§ **Exercise requirements**:
Write out the material exactly. Do not include the pictures.

=======

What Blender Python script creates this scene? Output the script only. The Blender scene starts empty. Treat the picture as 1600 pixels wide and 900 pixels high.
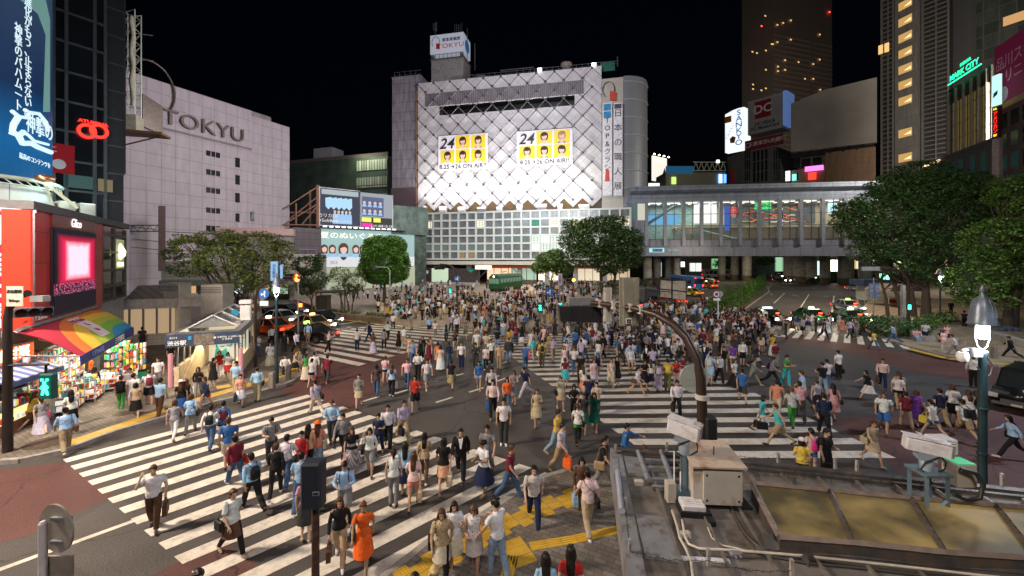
import bpy,math,random,numpy as np
from mathutils import Vector,Matrix,noise
RND=random.Random(11)
SC=bpy.context.scene
COL=SC.collection
# ------------------------------------------------------------------ camera, world, light
CAM_H,FOC,HZ=7.0,640.0,402.0
cam=bpy.data.cameras.new('camera');cam_o=bpy.data.objects.new('camera',cam);COL.objects.link(cam_o)
cam_o.location=(0,0,CAM_H);cam_o.rotation_euler=(math.radians(90),0,0)
cam.sensor_width=36;cam.lens=36*FOC/1600;cam.shift_y=(HZ-450)/1600
cam.clip_start=.1;cam.clip_end=3000
SC.camera=cam_o
SC.view_settings.view_transform='Standard';SC.view_settings.look='None'
SC.view_settings.exposure=0.14;SC.view_settings.gamma=1
SC.render.engine='CYCLES'
SC.cycles.max_bounces=4;SC.cycles.diffuse_bounces=2;SC.cycles.glossy_bounces=2
SC.cycles.transmission_bounces=4;SC.cycles.transparent_max_bounces=6
SC.cycles.sample_clamp_indirect=3;SC.cycles.use_denoising=True
SC.cycles.caustics_reflective=False;SC.cycles.caustics_refractive=False
world=bpy.data.worlds.new('World');SC.world=world;world.use_nodes=True
wn=world.node_tree.nodes;wl=world.node_tree.links
sky=wn.new('ShaderNodeTexSky');sky.sky_type='NISHITA';sky.sun_disc=False
sky.sun_elevation=math.radians(-2);sky.sun_rotation=math.radians(200)
wn['Background'].inputs[1].default_value=0.014
tint=wn.new('ShaderNodeVectorMath');tint.operation='MULTIPLY';tint.inputs[1].default_value=(.22,.34,.80)
wl.new(sky.outputs[0],tint.inputs[0]);wl.new(tint.outputs[0],wn['Background'].inputs[0])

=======

§ **Solution below**:
What Blender Python script creates this scene? Output the script only. The Blender scene starts empty. Treat the picture as 1600 pixels wide and 900 pixels high.
import bpy,math,random,numpy as np
from mathutils import Vector,Matrix,noise
RND=random.Random(11)
SC=bpy.context.scene
COL=SC.collection
# ------------------------------------------------------------------ camera, world, light
CAM_H,FOC,HZ=7.0,640.0,402.0
cam=bpy.data.cameras.new('camera');cam_o=bpy.data.objects.new('camera',cam);COL.objects.link(cam_o)
cam_o.location=(0,0,CAM_H);cam_o.rotation_euler=(math.radians(90),0,0)
cam.sensor_width=36;cam.lens=36*FOC/1600;cam.shift_y=(HZ-450)/1600
cam.clip_start=.1;cam.clip_end=3000
SC.camera=cam_o
SC.view_settings.view_transform='Standard';SC.view_settings.look='None'
SC.view_settings.exposure=0.14;SC.view_settings.gamma=1
SC.render.engine='CYCLES'
SC.cycles.max_bounces=4;SC.cycles.diffuse_bounces=2;SC.cycles.glossy_bounces=2
SC.cycles.transmission_bounces=4;SC.cycles.transparent_max_bounces=6
SC.cycles.sample_clamp_indirect=3;SC.cycles.use_denoising=True
SC.cycles.caustics_reflective=False;SC.cycles.caustics_refractive=False
world=bpy.data.worlds.new('World');SC.world=world;world.use_nodes=True
wn=world.node_tree.nodes;wl=world.node_tree.links
sky=wn.new('ShaderNodeTexSky');sky.sky_type='NISHITA';sky.sun_disc=False
sky.sun_elevation=math.radians(-2);sky.sun_rotation=math.radians(200)
wn['Background'].inputs[1].default_value=0.014
tint=wn.new('ShaderNodeVectorMath');tint.operation='MULTIPLY';tint.inputs[1].default_value=(.22,.34,.80)
wl.new(sky.outputs[0],tint.inputs[0]);wl.new(tint.outputs[0],wn['Background'].inputs[0])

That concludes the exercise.